Nelson Piquet tem recurso negado em condenação milionária por racismo e homofobia

O empresário e ex-piloto de Fórmula 1 Nelson Piquet recorreu contra a decisão que o condenou a pagar R$ 5 milhões por declarações racistas e homofóbicas para se referir ao piloto britânico Lewis Hamilton em entrevista. Piquet teve os embargos apresentados por sua defesa, que alegou “omissão no ato judicial”, negados, como informou mais cedo a coluna de Ancelmo Gois no jornal O Globo.

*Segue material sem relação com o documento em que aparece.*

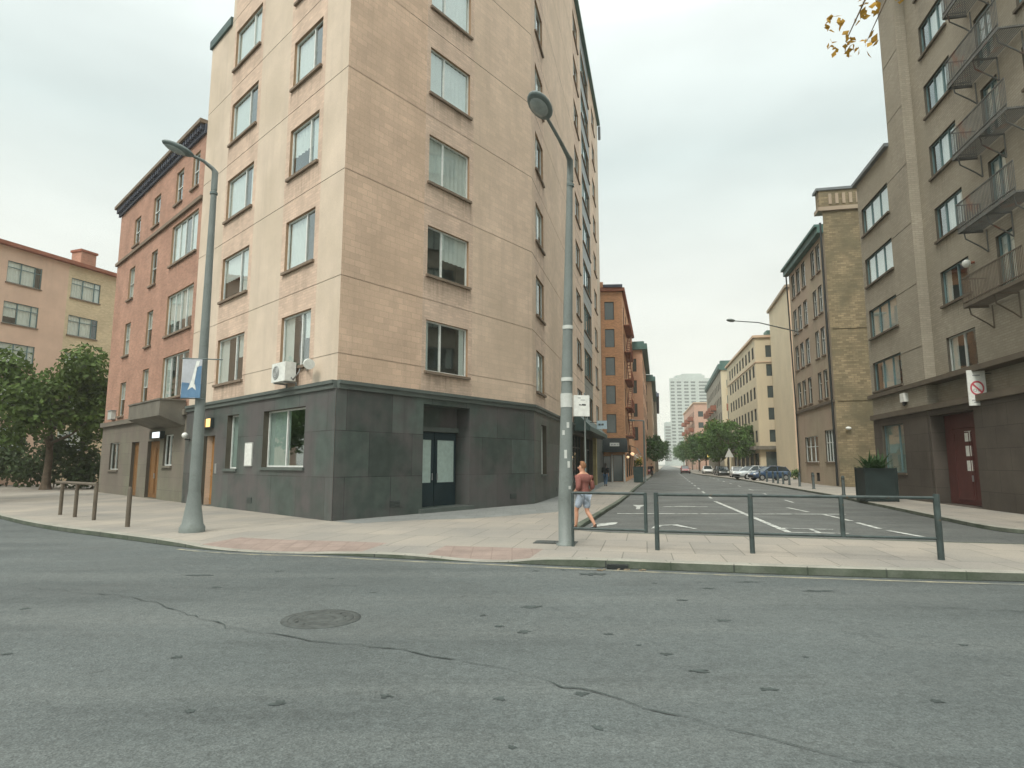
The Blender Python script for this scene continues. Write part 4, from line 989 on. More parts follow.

A juíza Thaissa de Moura Guimarães decidiu que “o julgador não está obrigado a se pronunciar individualmente sobre todos os pontos e dispositivos legais mencionados pelas partes, mas apenas em relação àqueles que julgar contundentes o suficiente para influir no provimento jurisdicional que se reclama”, e negou todos os embargos apresentados pela defesa do ex-piloto. A decisão foi publicada no Diário de Justiça do Distrito Federal (DJDF) de 31 de Maio de 2023.

A contundência das falas de Piquet em entrevista de 2021 pode ser medida pelos termos e expressões usados para se referir ao heptacampeão da Fórmula 1 Lewis Hamilton.

  • O “neguinho” meteu o carro e deixou. O Senna não fez isso. O Senna não fez isso. Ele foi, assim, “aqui eu arranco ele de qualquer maneira”. O “neguinho” deixou o carro. É porque você não conhece a curva; é uma curva muito de alta, não tem jeito de passar dois carros e não tem jeito de passar do lado. Ele fez de sacanagem – disse Piquet em entrevista, usando o termo “neguinho”.
  • O Keke (Rosberg)? Era uma bosta. Não tinha valor nenhum. É que nem o filho dele (Nico), ganhou um campeonato, o “neguinho” devia estar “dando mais c…” naquela época e estava meio ruim – completou em outro momento.

A ação contra Piquet foi movida pela Educafro, que busca “a inclusão da população negra e pobre em universidades públicas e particulares com bolsa de estudo”; o Centro Santo Dias, de defesa dos direitos humanos, a Aliança Nacional LGBTI+ e a Associação Brasileira de Famílias Homotransafetivas, ambas ligadas à causa LGBTQIA+. As quatro entidades pediram R$ 10 milhões no processo, como “reparação de dano moral coletivo e dano social infligidos à população negra, à comunidade LGBTQIA+ e ao povo brasileiro de modo geral”.

Segundo os autores, Piquet, “líder e expoente do esporte brasileiro, em manifestação explícita de racismo e de homofobia, violou a um só tempo o direito fundamental difuso à honra da população negra e da comunidade LGBTQIA+”.

O juiz Pedro Matos de Arruda, 20ª Vara Cível de Brasília, no entanto, sentenciou Piquet ao pagamento de R$ 5 milhões. Sentença que permanece válida após a decisão da juíza Thaissa de Moura Guimarães.

Na época da sentença, o juiz citou que as falas de Nelson Piquet não podem ser desprezadas, uma vez que se trata de uma pessoa pública mundialmente conhecida e com potencial de influência sobre seus admiradores: “Esta ofensa é intolerável. Mais ainda quando se considera a projeção que é dada quando é uma pessoa tão reconhecida e tão admirada como o réu. Assim, tenho que o dano moral coletivo está caracterizado, porque houve ofensa grave aos valores fundamentais da sociedade”, escreveu o juiz.

Para o cálculo da multa, o juiz considerou uma doação que Piquet fez para a campanha de reeleição do ex-presidente Jair Bolsonaro, em 2022, no valor de R$ 501 mil. De acordo com a decisão, como a Justiça Eleitoral limita o valor de doação a 10% dos rendimentos brutos do doador no ano anterior à eleição, Piquet teria arrecadado em 2021 ao menos R$ 5 milhões. O juiz considerou que o patrimônio do ex-piloto é superior a esse valor.

“Desta forma, considerando que o réu se propôs a pagar mais de R$ 500.000,00 (quinhentos mil reais) para ajudar na campanha eleitoral de um candidato à presidência república, objetivando certamente a melhoria do país segundo as suas ideologias, nada mais justo que fixar a quantia de R$ 5.000.000,00 (cinco milhões de reais) – que é o valor mínimo de sua renda bruta anual – para auxiliar o país a se desenvolver como nação e para estimular a mais rápida expurgação de atos discriminatórios.”

A indenização por danos morais coletivos deve ser destinada a fundos de promoção da igualdade racial e contra a discriminação da comunidade LGBTQIA+, segundo a determinação da sentença inicial.